Customer Communication Is For Your Business What SEO Is For Your Website

In the push for creating a great website, developing a social presence, and providing an overall positive user experience, it’s easy to forget about the foundation of your business: great customer communication. This element is critical to the success of your business like SEO is to the success of your website. Without it, you’ll struggle to bring on customers, retain clients and build a brand that’s known for a great customer experience.

Customer communication is as important for your business as SEO is for your website

In fact, 80 percent of customers say they want speed, convenience, knowledgeable help and friendly service in customer experience interactions. This means that great communication, which is a factor in all of these areas, is critical for your business.

And that’s not all. Great customer communication benefits every facet of your business.

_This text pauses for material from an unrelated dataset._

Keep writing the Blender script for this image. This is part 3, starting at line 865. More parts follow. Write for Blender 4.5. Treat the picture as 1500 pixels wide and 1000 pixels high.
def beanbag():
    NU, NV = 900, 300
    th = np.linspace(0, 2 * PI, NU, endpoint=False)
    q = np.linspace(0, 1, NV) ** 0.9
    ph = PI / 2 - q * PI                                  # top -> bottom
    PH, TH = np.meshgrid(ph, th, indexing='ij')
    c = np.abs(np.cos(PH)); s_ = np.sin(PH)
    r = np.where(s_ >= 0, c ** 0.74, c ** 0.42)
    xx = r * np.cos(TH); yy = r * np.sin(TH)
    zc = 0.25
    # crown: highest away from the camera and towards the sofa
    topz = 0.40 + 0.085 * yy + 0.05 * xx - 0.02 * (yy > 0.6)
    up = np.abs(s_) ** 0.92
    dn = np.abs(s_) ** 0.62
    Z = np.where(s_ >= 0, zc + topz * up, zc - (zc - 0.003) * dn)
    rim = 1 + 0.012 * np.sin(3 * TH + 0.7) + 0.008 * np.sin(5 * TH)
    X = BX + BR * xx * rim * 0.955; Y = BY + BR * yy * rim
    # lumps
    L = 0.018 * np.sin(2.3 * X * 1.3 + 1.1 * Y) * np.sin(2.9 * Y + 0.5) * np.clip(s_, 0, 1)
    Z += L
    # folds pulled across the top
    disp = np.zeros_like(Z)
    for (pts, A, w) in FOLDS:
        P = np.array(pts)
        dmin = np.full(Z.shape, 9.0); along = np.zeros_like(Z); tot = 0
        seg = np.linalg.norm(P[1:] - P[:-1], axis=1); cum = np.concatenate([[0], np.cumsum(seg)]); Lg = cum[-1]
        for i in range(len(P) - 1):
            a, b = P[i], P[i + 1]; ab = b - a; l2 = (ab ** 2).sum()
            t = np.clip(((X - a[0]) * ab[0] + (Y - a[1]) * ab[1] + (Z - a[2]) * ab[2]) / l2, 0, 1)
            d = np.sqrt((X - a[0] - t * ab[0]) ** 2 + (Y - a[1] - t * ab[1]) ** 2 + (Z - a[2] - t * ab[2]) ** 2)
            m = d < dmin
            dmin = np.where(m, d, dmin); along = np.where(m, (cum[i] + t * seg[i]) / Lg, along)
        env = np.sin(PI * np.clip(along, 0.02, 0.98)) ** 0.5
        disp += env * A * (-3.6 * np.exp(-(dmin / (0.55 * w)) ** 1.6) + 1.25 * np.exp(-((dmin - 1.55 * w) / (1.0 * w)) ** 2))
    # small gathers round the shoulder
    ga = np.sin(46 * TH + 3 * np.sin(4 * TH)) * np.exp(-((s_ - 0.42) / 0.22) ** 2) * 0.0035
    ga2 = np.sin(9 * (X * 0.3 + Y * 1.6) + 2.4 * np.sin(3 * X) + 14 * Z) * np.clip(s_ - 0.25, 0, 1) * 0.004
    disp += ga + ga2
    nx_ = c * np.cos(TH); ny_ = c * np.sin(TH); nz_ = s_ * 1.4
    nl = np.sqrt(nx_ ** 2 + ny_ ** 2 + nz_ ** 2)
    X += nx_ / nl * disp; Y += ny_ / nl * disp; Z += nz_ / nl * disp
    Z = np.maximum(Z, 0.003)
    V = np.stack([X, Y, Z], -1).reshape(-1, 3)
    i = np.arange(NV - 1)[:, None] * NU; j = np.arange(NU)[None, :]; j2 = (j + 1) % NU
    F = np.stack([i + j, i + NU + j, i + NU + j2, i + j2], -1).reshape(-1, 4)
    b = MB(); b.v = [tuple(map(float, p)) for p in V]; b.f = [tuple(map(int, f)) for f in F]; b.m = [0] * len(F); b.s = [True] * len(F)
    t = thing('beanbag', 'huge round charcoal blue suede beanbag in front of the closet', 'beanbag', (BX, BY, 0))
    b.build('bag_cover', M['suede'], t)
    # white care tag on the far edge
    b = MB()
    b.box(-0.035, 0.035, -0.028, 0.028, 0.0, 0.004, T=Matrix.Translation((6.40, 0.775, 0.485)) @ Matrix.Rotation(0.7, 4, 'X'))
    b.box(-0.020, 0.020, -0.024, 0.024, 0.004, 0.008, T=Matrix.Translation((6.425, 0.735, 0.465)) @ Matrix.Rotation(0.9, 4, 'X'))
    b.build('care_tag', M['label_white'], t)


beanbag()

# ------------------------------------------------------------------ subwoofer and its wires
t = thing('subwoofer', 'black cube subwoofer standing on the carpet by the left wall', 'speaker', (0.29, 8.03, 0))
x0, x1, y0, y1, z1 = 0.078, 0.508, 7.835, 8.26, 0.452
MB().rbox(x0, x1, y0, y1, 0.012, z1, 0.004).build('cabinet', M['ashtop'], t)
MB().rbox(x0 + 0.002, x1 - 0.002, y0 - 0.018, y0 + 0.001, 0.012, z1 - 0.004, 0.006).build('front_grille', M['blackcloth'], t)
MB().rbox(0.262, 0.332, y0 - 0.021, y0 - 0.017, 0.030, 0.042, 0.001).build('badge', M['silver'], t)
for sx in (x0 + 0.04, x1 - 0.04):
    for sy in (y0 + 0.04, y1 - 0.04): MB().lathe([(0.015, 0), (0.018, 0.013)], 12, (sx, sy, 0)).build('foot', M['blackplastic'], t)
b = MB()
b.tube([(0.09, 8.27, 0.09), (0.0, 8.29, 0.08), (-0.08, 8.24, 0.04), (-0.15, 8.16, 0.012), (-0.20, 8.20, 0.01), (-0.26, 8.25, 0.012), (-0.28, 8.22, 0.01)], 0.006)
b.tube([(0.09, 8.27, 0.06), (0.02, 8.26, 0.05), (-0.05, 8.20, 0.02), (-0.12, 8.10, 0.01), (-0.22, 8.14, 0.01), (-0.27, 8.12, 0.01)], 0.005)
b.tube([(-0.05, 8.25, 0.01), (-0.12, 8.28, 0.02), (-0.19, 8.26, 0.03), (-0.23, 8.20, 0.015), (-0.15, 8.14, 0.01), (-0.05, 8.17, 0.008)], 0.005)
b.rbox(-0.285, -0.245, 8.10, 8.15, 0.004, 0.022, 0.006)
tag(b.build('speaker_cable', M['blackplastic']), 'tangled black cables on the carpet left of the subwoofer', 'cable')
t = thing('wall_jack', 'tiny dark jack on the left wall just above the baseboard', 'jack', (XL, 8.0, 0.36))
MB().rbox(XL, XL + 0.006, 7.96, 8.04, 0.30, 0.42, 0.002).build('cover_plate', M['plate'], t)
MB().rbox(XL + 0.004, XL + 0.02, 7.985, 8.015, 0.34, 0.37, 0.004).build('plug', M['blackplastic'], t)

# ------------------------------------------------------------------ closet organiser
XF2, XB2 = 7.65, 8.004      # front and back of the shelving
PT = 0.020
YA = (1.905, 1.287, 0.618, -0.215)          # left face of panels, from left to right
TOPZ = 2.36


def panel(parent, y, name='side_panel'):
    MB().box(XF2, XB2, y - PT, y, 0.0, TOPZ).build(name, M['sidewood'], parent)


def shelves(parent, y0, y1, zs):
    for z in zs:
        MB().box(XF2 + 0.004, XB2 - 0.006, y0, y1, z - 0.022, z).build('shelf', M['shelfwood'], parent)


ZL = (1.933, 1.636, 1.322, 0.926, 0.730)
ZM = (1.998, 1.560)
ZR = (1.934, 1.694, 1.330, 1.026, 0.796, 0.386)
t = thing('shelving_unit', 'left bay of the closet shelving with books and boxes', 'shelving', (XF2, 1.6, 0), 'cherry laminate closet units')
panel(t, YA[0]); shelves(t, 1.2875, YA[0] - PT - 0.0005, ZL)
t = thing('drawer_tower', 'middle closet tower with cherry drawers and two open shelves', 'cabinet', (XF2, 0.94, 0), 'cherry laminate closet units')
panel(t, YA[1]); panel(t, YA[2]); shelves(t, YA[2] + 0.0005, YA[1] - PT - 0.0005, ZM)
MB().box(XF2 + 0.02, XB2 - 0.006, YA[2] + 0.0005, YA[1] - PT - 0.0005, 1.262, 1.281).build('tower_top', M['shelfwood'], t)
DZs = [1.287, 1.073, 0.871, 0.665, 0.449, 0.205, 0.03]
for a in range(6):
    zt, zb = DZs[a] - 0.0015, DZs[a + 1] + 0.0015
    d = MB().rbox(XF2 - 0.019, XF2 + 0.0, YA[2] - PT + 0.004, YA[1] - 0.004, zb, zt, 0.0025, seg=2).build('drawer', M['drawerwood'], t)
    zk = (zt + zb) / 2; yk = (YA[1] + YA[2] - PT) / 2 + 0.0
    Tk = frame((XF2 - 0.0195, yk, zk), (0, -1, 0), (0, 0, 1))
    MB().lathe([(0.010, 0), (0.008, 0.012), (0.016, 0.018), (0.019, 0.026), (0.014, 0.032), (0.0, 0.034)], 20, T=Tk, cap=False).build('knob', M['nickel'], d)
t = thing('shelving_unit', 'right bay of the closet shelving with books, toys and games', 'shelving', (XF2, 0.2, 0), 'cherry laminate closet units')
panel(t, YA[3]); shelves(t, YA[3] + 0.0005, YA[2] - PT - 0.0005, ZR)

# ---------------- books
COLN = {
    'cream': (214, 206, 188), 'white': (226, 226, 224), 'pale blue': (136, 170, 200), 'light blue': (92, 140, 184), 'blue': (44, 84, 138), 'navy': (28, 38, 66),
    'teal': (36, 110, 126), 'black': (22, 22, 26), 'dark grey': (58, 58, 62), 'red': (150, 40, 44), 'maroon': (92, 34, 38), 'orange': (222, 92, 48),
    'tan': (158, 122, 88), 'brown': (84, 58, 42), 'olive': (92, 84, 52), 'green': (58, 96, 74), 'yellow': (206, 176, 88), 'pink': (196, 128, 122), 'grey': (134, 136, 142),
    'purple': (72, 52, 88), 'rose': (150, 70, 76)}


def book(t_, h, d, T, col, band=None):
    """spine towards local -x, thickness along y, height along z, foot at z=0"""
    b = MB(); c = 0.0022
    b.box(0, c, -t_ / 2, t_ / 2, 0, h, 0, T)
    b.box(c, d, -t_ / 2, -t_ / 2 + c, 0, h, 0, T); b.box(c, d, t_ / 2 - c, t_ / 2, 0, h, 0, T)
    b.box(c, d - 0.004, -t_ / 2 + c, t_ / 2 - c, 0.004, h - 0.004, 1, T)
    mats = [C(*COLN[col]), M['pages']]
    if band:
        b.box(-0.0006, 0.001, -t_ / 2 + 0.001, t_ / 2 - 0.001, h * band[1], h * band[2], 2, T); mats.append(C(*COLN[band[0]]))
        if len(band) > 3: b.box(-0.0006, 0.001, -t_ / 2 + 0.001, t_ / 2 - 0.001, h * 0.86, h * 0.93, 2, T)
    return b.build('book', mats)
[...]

Let’s look at how the benefits of SEO – customer acquisition, customer retention and branding – can be seen when you master great customer communication as well.

Customer acquisition

Great content communicates so your reps don’t have to

A large part of search engine optimization (SEO) is the content (i.e., words and copy) on your website. That content comes in the form of product descriptions, blog posts, landing pages, customer reviews, or FAQs. All of this content helps search engines crawl and then rank your website, which allows your target audience to find you on Google or Bing.

While you may think this content is informative and helpful for the customer, you could be missing vital information. Drift’s 2019 State of Conversational Marketing report asked consumers what they struggle with most on a website. The number one response was “can’t get answers to simple questions.” 

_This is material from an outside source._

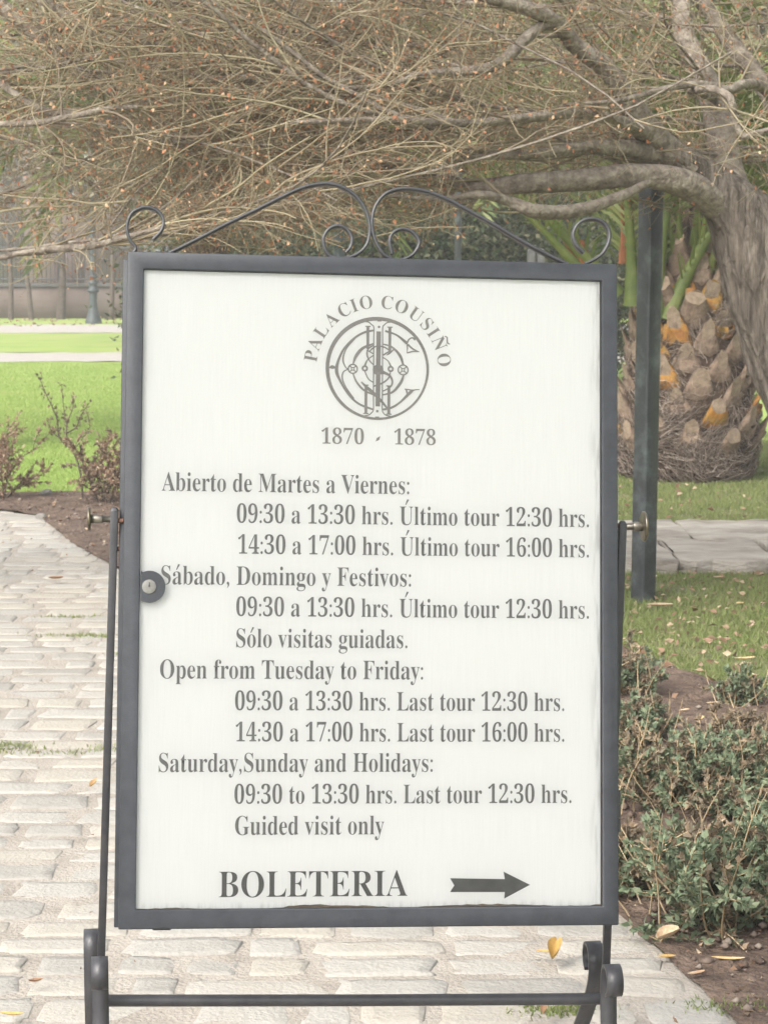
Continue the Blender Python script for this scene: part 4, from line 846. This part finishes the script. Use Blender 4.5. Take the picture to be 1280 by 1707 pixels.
# ------------------------------------------------------------------ shrubs near the path
M_box = lfm('box_leaf', (0.075, 0.108, 0.062), (0.125, 0.165, 0.095), (0.21, 0.24, 0.15), .15)
M_boxd = lfm('browned_box_leaf', (0.09, 0.075, 0.05), (0.16, 0.13, 0.085), (0.28, 0.20, 0.13), .15)
M_red = lfm('rusty_leaf', (0.16, 0.10, 0.07), (0.28, 0.175, 0.12), (0.36, 0.29, 0.19), .2)
M_straw = mat('straw_stem', (0.25, 0.18, 0.10), (0.42, 0.32, 0.20), 6, .8, island=.8)
def sprig_shrub(name, c, rad, ht, nst, label, group, ml, md, size, seed, brown=.25, cat='shrub', bare=6, lean=(0, 0), dens=1.0):
    random.seed(seed); g_ = np.random.default_rng(seed); global rng; rng = g_
    c = Vector((c.x, c.y, 0)); o = empty(name, c, label, cat, group); sm_, l1, l2 = MB(), [], []; d1, d2 = [], []
    for i in range(nst):
        az = random.uniform(0, 6.283); q = random.random() ** .6; hh = ht * (1 - .45 * q * q) * random.uniform(.6, 1.1)
        p0 = c + Vector((math.cos(az), math.sin(az), 0)) * rad * .3 * q; d = (math.cos(az) * rad * q + lean[0], math.sin(az) * rad * q + lean[1], hh)
        s_ = grow(p0, d, math.sqrt(sum(x * x for x in d)), 8, .07, 0); sm_.tube(s_, np.linspace(.0042, .0014, 9), 4, False)
        br = [s_]
        for _ in range(6):
            j = random.randint(2, 7); b_ = grow(s_[j], (s_[j + 1] - s_[j]) * 14 + g_.normal(0, .55, 3) + np.array([0, 0, .25]), random.uniform(.2, .42) * ht, 5, .09, 0); sm_.tube(b_, np.linspace(.0024, .0009, 6), 3, False); br.append(b_)
        for b_ in br:
            dead = random.random() < brown
            for k in range(int((len(b_) * 6) * dens)):
                t = random.uniform(1.2, len(b_) - 1.01); i_ = int(t); pt = b_[i_] + (b_[i_ + 1] - b_[i_]) * (t - i_); tn = (b_[i_ + 1] - b_[i_]); tn /= np.linalg.norm(tn)
                if pt[2] < .015: continue
                (l2 if dead else l1).append(pt); (d2 if dead else d1).append(tn * .7 + g_.normal(0, .6, 3))
    for _ in range(bare):
        az = random.uniform(0, 6.283); q = rad * random.uniform(.3, 1); s_ = grow(c + Vector((math.cos(az) * q, math.sin(az) * q, 0)), (random.gauss(0, .35), random.gauss(0, .35), 1), ht * random.uniform(.8, 1.25), 7, .06, 0); sm_.tube(s_, np.linspace(.0028, .0008, 8), 3, False)
    sm_.build('stems', M_straw if bare > 5 else M_stem, o)
    for l_, d_, m_, nm in ((l1, d1, ml, 'foliage'), (l2, d2, md, 'browned_foliage')):
        if l_:
            L = g_.uniform(.7, 1.3, len(l_)) * size; b_ = MB(); b_.leaves(np.array(l_), np.array(d_), L, L * g_.uniform(.4, .6, len(l_)), .2); b_.build(nm, m_, o)
    return o
SH = [(1195, 1545, .20, .40, 70, 'near dark green box shrub at the lower right above the bare soil', .12),
      (1085, 1500, .14, .28, 50, 'low browned box shrub touching the lower right corner of the frame', .6),
      (1290, 1540, .16, .42, 50, 'dark green box shrub cut off by the right margin, nearest the soil', .1),
      (1100, 1350, .19, .36, 64, 'straw-tangled box shrub just right of the frame hinge', .35),
      (1230, 1360, .20, .36, 64, 'dense green box shrub behind the nearest one at the right', .15),
      (1065, 1240, .13, .22, 46, 'greyish box shrub hugging the frame edge below the lawn', .3),
      (1150, 1300, .13, .20, 40, 'small mid green box shrub in the middle of the right bed', .3),
      (1262, 1262, .17, .20, 50, 'reddish brown box shrub at the right margin of the bed', .75),
      (1050, 1165, .10, .28, 34, 'upright grey green sprig shrub beside the frame at the lawn edge', .2),
      (1232, 1180, .09, .20, 26, 'little bluish green box sprig at the far edge of the right bed', .15)]
for i, (px, py, r_, hh, ns, lb, bw) in enumerate(SH):
    sprig_shrub('box_shrub', G(px, py), r_, hh * .68, int(ns * .62), lb, 'box shrubs in the right-hand bed', M_box, M_boxd, .020 if i < 4 else .018, 200 + i, min(.8, bw + .08), bare=15, dens=.8)
sprig_shrub('rusty_shrub', G(0, 836), .17, .52, 13, 'rusty leaved shrub cut off by the left margin', 'shrubs in the left-hand bed', M_red, M_red, .026, 301, .3, bare=0, dens=.8)
sprig_shrub('rusty_shrub', G(172, 842), .19, .50, 14, 'rusty leaved shrub close beside the left frame edge', 'shrubs in the left-hand bed', M_red, M_boxd, .026, 302, .35, bare=0, dens=.8)
sprig_shrub('rusty_shrub', G(216, 850), .17, .48, 12, 'rusty leaved shrub half hidden behind the left frame edge', 'shrubs in the left-hand bed', M_red, M_boxd, .026, 303, .3, bare=0, dens=.8)
c = G(138, 834); o = empty('lanky_shrub', c, 'lanky leaning shrub with small dark leaves on bare forked stems', 'shrub')
random.seed(9); rng = np.random.default_rng(9); m_, lp, ld = MB(), [], []; yd = c.y
def twp(l): return smooth([D(x, y, yd + dz) for x, y, dz in l], 4)
for l_, r0 in (([(138, 834, 0), (135, 790, 0), (122, 752, 0), (100, 730, .05), (96, 700, .05), (86, 675, .05), (74, 650, .05), (66, 628, .05)], .008), ([(122, 752, 0), (112, 728, -.05), (112, 705, -.05), (108, 690, 0), (103, 640, 0)], .005), ([(112, 722, 0), (128, 712, 0), (134, 695, 0), (149, 672, 0)], .005), ([(100, 730, .05), (90, 722, .1), (80, 705, .1)], .003), ([(112, 705, 0), (122, 680, -.1), (123, 662, -.1)], .003), ([(128, 745, 0), (150, 712, .1), (146, 690, .1)], .003)):
    q = twp(l_); m_.tube(q, np.linspace(r0, .002, len(q)), 6, False)
    for i in range(max(2, len(q) // 3), len(q)):
        for _ in range(5): lp.append(q[i] + rng.normal(0, .012, 3)); ld.append(rng.normal(0, .5, 3) + np.array([0, 0, .8]))
m_.build('stems', M_stem, o, smooth=True); b_ = MB(); L = rng.uniform(.018, .034, len(lp)); b_.leaves(np.array(lp), np.array(ld), L, L * .5, .2); b_.build('foliage', M_boxd, o)

# ------------------------------------------------------------------ single fallen leaves one can point to
def fallen(px, py, L, W, az, c1, c2, curl, label, lift=.006, z=.02, tilt=0.0):
    p = G(px, py, z); d = Vector((math.cos(R(az)), math.sin(R(az)), 0)); s_ = Vector((-d.y, d.x, 0)); V, n_ = [], 9
    for i in range(n_):
        t = i / (n_ - 1); w = W * .5 * math.sin(math.pi * (t * .92 + .04)) ** .7
        for k in (-1, -.5, 0, .5, 1):
            V.append(p + d * (L * (t - .5)) + s_ * (w * k * (1 - .25 * curl)) + Z0 * (lift + curl * w * abs(k) ** 1.6 + curl * L * .35 * (t - .5) ** 2 * 2 + tilt * t * L))
    b_ = MB(); b_.add([tuple(v) for v in V], [(i * 5 + k, i * 5 + k + 1, (i + 1) * 5 + k + 1, (i + 1) * 5 + k) for i in range(n_ - 1) for k in range(4)])
    m_ = mat('leaf_' + '_'.join(str(int(x * 100)) for x in c1 + c2), c1, c2, 30, .75, .3, 150, trans=.1)
    o = b_.build('fallen_leaf', m_, smooth=True); tag(o, label, 'leaf', 'single fallen leaves')
TAN, PAL, YEL, BRN, OCH = (0.36, 0.22, 0.13), (0.56, 0.46, 0.31), (0.50, 0.34, 0.12), (0.20, 0.10, 0.05), (0.36, 0.22, 0.06)
fallen(1100, 1012, .115, .06, 5, TAN, PAL, .3, 'large tan fallen leaf at the foot of the dark post')
fallen(1233, 1009, .05, .035, 40, YEL, PAL, .4, 'small yellow fallen leaf on the grass below the flagstones')
fallen(1241, 1102, .085, .03, 15, PAL, YEL, .5, 'long pale fallen leaf on the lawn near the right margin')
fallen(1196, 965, .05, .03, 0, PAL, TAN, .4, 'pale fallen leaf against the front of the flagstones')
fallen(1165, 1212, .07, .025, 60, PAL, YEL, .8, 'curled cream leaf in the bare soil between the right-hand shrubs', lift=.02)
fallen(1188, 1183, .05, .022, 20, PAL, TAN, .5, 'thin pale leaf at the upper rim of the bare soil patch', lift=.02)
fallen(1140, 1195, .045, .022, 35, TAN, PAL, .5, 'pinkish tan leaf in the bare soil left of the cream one', lift=.02)
fallen(924, 1606, .062, .045, 75, OCH, YEL, 1.3, 'upright curled ochre leaf on the cobbles left of the right scroll foot', z=.025, tilt=.35)
fallen(908, 1592, .04, .02, 170, YEL, TAN, .4, 'flat ochre leaf lying against the upright curled one', z=.03)
fallen(1113, 1576, .062, .05, 30, TAN, PAL, .8, 'folded tan leaf on the soil beside the path edge', lift=.012, tilt=.2)
fallen(1110, 1600, .04, .018, 5, YEL, OCH, .4, 'small yellow leaf just under the folded tan leaf')
fallen(1213, 1604, .07, .018, -5, PAL, YEL, .4, 'long narrow pale leaf on the dark soil at the lower right')
fallen(1160, 1628, .045, .016, 30, PAL, TAN, .5, 'thin grey leaf on the soil between the pale leaf and the path')
fallen(906, 1694, .045, .02, 80, BRN, TAN, .9, 'dark brown leaf at the bottom edge by the right foot', z=.03, tilt=.5)
fallen(94, 967, .07, .035, 10, BRN, TAN, .6, 'brown leaf on the pale cobbles at the far left', z=.03)
fallen(156, 1316, .035, .022, 60, TAN, YEL, 1.0, 'little folded leaf on the cobbles beside the left upright', z=.03, tilt=.4)
fallen(60, 1641, .03, .014, 20, BRN, TAN, .8, 'small dark curled leaf on the cobbles left of the left foot', z=.03)
fallen(20, 1697, .05, .018, -10, OCH, YEL, .5, 'ochre leaf in the lower left corner of the path', z=.03)
def rock(px, py, s_, label, c1):
    b_ = bmesh.new(); bmesh.ops.create_icosphere(b_, subdivisions=3, radius=s_); g_ = random.Random(px)
    k = [Vector((g_.gauss(0, 1), g_.gauss(0, 1), g_.gauss(0, 1))).normalized() for _ in range(9)]
    for v in b_.verts:
        n_ = v.co.normalized(); cut = min([1.0] + [.72 / max(.05, n_.dot(q)) for q in k]); v.co *= min(1, cut) ; v.co.z *= .7
    me = bpy.data.meshes.new('stone'); b_.to_mesh(me); b_.free(); me.materials.append(mat('stone_chip', (0.16, 0.15, 0.135), (0.26, 0.245, 0.22), 30, .9, .4, 120)); o = bpy.data.objects.new('stone', me); COL.objects.link(o)
    p = G(px, py); o.location = (p.x, p.y, s_ * .3 + .012); tag(o, label, 'stone')
rock(68, 868, .036, 'grey stone lying on the soil of the left-hand bed', 0)
rock(78, 828, .045, 'pale flat stone at the lawn edge of the left-hand bed', 0)

# ------------------------------------------------------------------ added scattering volume that lifts the darks, in place of lens glare
hz_ = MB(); hz_.bx(-60, 60, -8, 92, -1.2, 16.5); hm = bpy.data.materials.new('glare_haze'); hm.use_nodes = True; nt = hm.node_tree; nt.nodes.clear()
ho = nt.nodes.new('ShaderNodeOutputMaterial'); pv_ = nt.nodes.new('ShaderNodeVolumePrincipled'); pv_.inputs['Color'].default_value = (.95, .94, .91, 1); pv_.inputs['Density'].default_value = 0.0027
nt.links.new(pv_.outputs[0], ho.inputs['Volume']); tag(hz_.build('glare_haze', hm), kind='stuff')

When you create great content, that’s not only SEO optimized, but also based on the real issues your customers are having, you weed out unnecessary questions for your reps to answer. In turn, this means your team can focus on serious inquiries, allowing them to better serve every customer they speak with.

Customer retention

Customer communication directly correlates to customer retention

Great customer communication can be a defining factor in retaining customers. According to data from American Express, 33 percent of consumers will switch companies from one single bad service experience. Which simply means that the foundation of a great experience is communication.

Customer experience is also a make-or-break when it comes to loyalty or word of mouth recommendations. A survey by Temkin Group found that 87 percent of customers that had a very good experience would purchase from the company again, and 79 percent would recommend the company.

Raymond Joabar, Executive Vice President of American Express, explains: “More companies realize that delivering great care is not just the right thing to do; it also makes great business sense. Seven in 10 U.S. consumers say they’ve spent more money to do business with a company that delivers great service.

They also found U.S. consumers spend 17 percent more with companies that deliver excellent service. That service stems from the quality of your customer communications.

Branding

Customer communication shows your company values

Think about it! What would a customer think if they called your company, asked a simple question, and got a snide response from one of your reps? That you don’t care about them, perhaps that your training is poor, and that they don’t matter to your company.

In all likelihood, none of these things are true, but without great communication, the perception of your business – your brand – starts to be associated with these negative experiences. These  interactions are just one way to communicate your brand and company values to customers, which makes it critical that your account managers and sales reps get it right.

To get your customer-facing employees moving in the right direction, Experience Investigators suggests a few ways to use communication to drive brand loyalty:

  • Communicate after the first transaction. Tailor your conversation to each individual customer.
  • Remember every customer. This means streamlining internal communication so every employee has the same information.
  • Stay in tune to customer needs and interests. That’s a simple way to create long-lasting customer relationships.

Customer communication is as important as SEO

Don’t get so distracted by optimizing your website that you forget about the foundation of a successful business: great customer communication.

Get it wrong and you risk losing leads, driving away customers, and damaging your brand.

Get it right and you’ll quickly reap the benefits of great customer communication for your business.